ALEV GÜRSOY CİMİN / alev.gursoy@posta.com.tr
Çok geçmiş olsun. Uğur Arda Aydın’a karşı açtığınız taciz davasını kazandınız. Alınan karar size ne hissettirdi?
Bu karar herkes için sonuçtan, benim içinse süreçten ibaret. Ben göğsümde kocaman bir ağırlıkla yaşıyordum. Süreç korkularımla baş etmeyi, mücadeleyi, dik durmayı, başkalarının varlığının önemini gösterdi ve bundan sonra “Başka kadınlar için ne yapabilirim?” sorusu hassasiyetle eyleme geçmeme sebep oldu.
Bilgisi olmayanlar için sormak istiyorum. O gün tam olarak ne yaşanmıştı?
Olay anını fazlasıyla anlattım. İş yerimiz olan sahnemizde, tiyatromuzda hiç olmaması gereken; akla, mantığa çok aykırı bir eyleme maruz kaldım. Ben yapı olarak mesafeyi ve bu şekilde iletişim kurmayı severim. Özellikle aşırı laubali, kaba ve mesafesiz tavırlara ve söylemlere karşı daha netim. Bir kurumda, iş yerinde bunun başınıza gelebileceğini düşünemiyorsunuz.

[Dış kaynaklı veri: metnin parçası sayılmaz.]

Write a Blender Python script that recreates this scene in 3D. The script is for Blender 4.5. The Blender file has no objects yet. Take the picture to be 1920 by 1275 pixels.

Tam olarak neler yaşadınız?
Bu kurumun içinde çalışan iki kadın oyuncu olarak çok zor zamanlar yaşadık. Benim yaşadığım olaydan yedi yıl önce Mana Alkoy da aynı şahıs tarafından cinsel saldırıya uğramış ve çok baskılanmış. Benim yaşadığım olayı duyunca daha önce birbirimizi hiç tanımamamıza rağmen bana ulaştı ve o da davacı oldu. Bu şahıs onun davasından beraat etmedi, sadece Mana şikayetini süresi içinde yapmadığından o dava düştü. Benim davam devam etti.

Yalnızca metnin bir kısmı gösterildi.